Isn't this the way and manner of most or all of history's supposedly great leaders who exceed their station of power in some way? The historical jury is and probably will remain out for some time on whether Napoleon was a tyrant, inventing wars that needn't have been fought, or a strong ruler who simply reacted in what he saw as the best interest of his empire.

This film is decisive and convincing in its assessment of the man, because it sheds all of the pomp, all of the political debates, and even a good amount of the esteem of Napoleon as a master strategist. It leaves him bare as a deeply flawed human being, who probably would have been killed in some battle (as he almost is in the only combat he actively, fearfully participates in), reached the peak of his influence in some military capacity, or lived a lonely and unloved life—if not for the perfect alignment of a country's fears and insecurities with his own.

That perspective makes Scott's film a pointed, piercing, and unexpectedly funny character study, even as the director gives us all of the spectacle and battles—filled with the awe-inspiring scope and realistic scale that seems to have been forgotten by Hollywood filmmakers as of late—we would expect from this tale. Scarpa's script covers its subject's career from the death of Marie Antoinette until Napoleon's own.

During the time in between, the story is filled with seemingly important but ultimately meaningless battles, where tens or hundreds of thousands of men die bloody and brutal deaths—often just so Napoleon can make the point that he deserves to noticed, respected, and have some meaning in his miserable little life. He becomes the notion of the petty tyrant personified.

This, of course, means that a lot happens in this story—from the chaos of the French Revolution and its aftermath, to the political intrigue of a new government forming and re-forming with every jump forward in time, to the once and wannabe future emperor earning enemies and making, as well as breaking, alliances across Europe and into Russia. It's technically overwhelming, in that characters are introduced with minimal fanfare (Some on-screen text accompanies the key players) and of uncertain purpose within the politics.

In addition to the fact that the politics are intentionally muddled (because they actually were), most of these players are largely unimportant to the story, except in how Napoleon perceives them. What could have been a confounding history lesson, in other words, takes on a different focus and meaning, simply because Scott and Scarpa remain so tightly fixated on their main character.

Napoleon's own fixations include wanting to prove his worth, needing the love and affection he never received from his controlling and judgmental mother, and an obsessive infatuation with "his" Josephine (Vanessa Kirby), a surviving member of the nobility who makes her own needs for and methods of survival and comfort clear—although he's too self-involved to actually comprehend what that means. The couple's tumultuous relationship is, in a way, the heart of this story, if only because it displays how such an enveloping desire on Napoleon's part can be so readily dismissed when it comes into conflict with a more pressing and present one—such as siring an heir so that his rule can be seen as more legitimate.

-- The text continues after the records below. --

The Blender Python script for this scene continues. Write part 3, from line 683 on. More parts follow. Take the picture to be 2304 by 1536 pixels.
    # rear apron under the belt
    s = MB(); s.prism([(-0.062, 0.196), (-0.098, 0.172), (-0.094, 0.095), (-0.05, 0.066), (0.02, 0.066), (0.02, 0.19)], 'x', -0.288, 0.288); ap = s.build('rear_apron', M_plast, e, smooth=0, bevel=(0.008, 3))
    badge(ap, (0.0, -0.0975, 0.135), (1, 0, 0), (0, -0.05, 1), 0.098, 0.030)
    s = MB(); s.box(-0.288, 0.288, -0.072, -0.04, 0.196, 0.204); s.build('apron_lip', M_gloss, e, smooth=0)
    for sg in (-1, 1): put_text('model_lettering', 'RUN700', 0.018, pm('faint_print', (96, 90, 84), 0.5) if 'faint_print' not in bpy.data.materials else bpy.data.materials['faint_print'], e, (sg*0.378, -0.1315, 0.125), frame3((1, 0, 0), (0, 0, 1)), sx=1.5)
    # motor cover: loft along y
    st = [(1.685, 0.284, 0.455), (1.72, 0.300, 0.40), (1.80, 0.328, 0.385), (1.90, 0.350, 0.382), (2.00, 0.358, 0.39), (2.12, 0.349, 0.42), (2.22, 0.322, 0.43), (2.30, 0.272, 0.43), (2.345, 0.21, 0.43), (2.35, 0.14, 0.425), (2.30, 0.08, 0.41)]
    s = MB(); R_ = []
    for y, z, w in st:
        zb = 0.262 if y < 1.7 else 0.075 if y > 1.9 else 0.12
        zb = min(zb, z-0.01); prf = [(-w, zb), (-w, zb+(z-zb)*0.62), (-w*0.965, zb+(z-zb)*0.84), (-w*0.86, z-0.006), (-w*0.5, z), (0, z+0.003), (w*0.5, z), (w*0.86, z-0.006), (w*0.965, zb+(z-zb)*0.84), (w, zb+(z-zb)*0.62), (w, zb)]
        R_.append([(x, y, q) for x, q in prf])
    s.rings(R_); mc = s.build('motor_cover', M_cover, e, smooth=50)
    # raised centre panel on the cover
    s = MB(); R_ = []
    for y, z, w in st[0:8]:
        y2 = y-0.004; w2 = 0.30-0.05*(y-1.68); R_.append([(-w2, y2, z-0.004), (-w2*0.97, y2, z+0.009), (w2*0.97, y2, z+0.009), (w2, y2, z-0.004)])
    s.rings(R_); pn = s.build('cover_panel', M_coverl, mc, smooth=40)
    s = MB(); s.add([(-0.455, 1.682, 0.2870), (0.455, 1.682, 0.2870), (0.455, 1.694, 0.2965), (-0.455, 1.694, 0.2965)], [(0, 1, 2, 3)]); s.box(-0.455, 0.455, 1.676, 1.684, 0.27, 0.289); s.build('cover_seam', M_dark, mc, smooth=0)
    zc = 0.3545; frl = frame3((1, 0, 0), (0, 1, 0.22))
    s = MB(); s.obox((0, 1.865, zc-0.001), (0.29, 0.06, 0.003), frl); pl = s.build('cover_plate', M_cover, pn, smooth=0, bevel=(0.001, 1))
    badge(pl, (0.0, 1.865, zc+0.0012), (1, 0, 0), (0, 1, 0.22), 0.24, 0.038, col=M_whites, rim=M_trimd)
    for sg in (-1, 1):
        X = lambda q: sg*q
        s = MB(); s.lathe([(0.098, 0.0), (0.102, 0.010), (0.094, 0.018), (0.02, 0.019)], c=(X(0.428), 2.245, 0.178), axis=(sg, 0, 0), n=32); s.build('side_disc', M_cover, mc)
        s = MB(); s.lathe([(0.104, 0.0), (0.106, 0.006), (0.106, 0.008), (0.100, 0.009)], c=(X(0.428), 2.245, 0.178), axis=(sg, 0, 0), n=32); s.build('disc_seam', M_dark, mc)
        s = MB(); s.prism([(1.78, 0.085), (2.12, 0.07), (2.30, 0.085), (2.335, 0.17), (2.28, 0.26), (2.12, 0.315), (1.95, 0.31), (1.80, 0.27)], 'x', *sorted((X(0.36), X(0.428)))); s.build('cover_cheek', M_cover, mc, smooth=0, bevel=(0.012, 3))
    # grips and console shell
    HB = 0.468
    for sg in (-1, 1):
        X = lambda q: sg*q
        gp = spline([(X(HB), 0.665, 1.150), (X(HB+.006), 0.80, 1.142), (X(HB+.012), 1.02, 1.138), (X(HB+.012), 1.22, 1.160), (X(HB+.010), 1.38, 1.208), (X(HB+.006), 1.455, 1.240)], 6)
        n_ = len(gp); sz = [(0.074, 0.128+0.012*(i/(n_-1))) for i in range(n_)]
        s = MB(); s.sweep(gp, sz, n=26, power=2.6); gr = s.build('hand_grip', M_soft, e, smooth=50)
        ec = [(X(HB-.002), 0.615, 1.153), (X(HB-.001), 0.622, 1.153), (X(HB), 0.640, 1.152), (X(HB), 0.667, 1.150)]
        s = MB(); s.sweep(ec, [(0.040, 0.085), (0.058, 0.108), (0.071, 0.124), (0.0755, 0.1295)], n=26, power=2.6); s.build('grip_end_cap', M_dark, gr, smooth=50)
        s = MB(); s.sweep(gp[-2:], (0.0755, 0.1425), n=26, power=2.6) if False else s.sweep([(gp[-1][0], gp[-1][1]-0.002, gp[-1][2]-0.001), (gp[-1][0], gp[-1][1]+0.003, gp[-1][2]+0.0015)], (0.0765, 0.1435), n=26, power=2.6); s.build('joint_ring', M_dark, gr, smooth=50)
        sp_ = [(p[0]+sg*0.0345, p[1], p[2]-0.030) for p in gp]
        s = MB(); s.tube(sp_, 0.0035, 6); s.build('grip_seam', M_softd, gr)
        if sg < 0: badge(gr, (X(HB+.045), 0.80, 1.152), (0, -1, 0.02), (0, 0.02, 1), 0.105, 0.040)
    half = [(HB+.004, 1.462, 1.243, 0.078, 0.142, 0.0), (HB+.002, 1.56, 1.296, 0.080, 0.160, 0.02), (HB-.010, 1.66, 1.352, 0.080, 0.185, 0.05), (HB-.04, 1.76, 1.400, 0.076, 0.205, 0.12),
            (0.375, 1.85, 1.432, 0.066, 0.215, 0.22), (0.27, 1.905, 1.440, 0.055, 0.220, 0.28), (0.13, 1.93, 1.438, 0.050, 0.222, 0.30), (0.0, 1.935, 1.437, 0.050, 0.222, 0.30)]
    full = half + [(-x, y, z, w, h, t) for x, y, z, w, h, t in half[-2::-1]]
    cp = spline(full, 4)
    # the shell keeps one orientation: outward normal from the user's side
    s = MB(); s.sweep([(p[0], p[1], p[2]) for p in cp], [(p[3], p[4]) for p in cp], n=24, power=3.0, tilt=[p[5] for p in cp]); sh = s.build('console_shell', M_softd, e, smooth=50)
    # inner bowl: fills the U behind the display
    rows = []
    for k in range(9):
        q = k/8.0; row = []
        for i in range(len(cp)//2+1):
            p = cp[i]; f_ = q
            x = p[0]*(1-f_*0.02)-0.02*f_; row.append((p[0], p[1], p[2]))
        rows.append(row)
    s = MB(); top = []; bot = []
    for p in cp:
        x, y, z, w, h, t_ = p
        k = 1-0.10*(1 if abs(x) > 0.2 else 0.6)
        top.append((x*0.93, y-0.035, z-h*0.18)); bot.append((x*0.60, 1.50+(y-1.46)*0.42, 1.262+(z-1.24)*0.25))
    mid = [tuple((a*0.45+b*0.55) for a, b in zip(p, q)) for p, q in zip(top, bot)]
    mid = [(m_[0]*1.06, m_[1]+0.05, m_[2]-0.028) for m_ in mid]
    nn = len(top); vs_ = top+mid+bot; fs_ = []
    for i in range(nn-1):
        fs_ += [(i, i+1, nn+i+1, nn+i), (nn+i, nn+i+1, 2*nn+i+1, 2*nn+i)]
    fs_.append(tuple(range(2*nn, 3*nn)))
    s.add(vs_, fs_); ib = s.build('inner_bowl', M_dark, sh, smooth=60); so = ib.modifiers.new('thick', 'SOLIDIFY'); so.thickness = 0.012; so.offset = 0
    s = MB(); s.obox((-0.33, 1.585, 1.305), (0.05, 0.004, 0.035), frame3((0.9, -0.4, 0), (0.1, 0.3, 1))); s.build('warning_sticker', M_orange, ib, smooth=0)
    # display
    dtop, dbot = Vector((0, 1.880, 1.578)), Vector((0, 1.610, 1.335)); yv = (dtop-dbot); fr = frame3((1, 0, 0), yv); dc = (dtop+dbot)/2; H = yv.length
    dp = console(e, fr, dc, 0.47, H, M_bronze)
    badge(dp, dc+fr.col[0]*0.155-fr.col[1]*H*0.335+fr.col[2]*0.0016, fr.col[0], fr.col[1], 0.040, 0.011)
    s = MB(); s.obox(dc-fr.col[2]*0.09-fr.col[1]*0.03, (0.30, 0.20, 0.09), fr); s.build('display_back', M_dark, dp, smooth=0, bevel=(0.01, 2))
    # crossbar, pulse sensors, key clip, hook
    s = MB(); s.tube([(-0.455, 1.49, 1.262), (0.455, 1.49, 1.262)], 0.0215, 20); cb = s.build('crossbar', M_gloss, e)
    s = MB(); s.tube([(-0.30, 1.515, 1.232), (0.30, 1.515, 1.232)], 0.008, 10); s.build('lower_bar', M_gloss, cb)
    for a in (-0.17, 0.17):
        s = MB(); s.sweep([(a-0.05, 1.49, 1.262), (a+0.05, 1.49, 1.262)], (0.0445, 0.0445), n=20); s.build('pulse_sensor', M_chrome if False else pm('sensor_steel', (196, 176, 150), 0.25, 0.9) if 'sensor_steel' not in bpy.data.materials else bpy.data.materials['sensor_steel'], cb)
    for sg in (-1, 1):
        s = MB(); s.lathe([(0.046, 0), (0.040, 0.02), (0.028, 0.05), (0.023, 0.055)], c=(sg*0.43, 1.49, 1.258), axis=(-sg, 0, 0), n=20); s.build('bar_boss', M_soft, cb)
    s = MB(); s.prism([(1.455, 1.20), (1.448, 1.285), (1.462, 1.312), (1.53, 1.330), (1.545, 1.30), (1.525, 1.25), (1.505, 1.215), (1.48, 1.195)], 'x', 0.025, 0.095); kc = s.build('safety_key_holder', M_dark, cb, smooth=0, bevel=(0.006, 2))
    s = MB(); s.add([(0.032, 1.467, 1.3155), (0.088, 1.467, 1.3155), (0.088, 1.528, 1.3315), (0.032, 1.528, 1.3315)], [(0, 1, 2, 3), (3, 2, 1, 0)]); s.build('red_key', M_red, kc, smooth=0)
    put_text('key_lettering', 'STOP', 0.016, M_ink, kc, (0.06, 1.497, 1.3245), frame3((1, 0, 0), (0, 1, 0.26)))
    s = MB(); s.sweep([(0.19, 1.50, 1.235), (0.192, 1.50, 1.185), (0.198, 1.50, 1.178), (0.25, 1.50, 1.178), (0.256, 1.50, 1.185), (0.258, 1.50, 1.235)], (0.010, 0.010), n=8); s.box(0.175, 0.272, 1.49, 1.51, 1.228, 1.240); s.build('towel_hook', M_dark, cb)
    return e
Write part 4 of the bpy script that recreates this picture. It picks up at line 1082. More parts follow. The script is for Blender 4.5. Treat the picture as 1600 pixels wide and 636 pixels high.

The whole of this character study is one of constant irony. He's a man of such vaulting ambition, military genius, and unchecked power, but Napoleon is nothing more than an insecure man in every element of his existence.

The one apparent exception, of course, is his mind for military strategy, communicated quite clearly in the battle sequences of Napoleon (How he routes an opposing army to their doom on a frozen wasteland is a highlight of Scott's logistical and narrative control here). Then again, how brilliant can he really be, given his two major defeats in one massively fatal winter in Russia (The payoff in Moscow is haunting in the scope of its futility) and at the famous field that would put a sound end to any future ambitions he may have had? The way he finally and casually passes the blame for any real or perceived failure on his part is a perceptive, potent punch line for this intimately focused epic.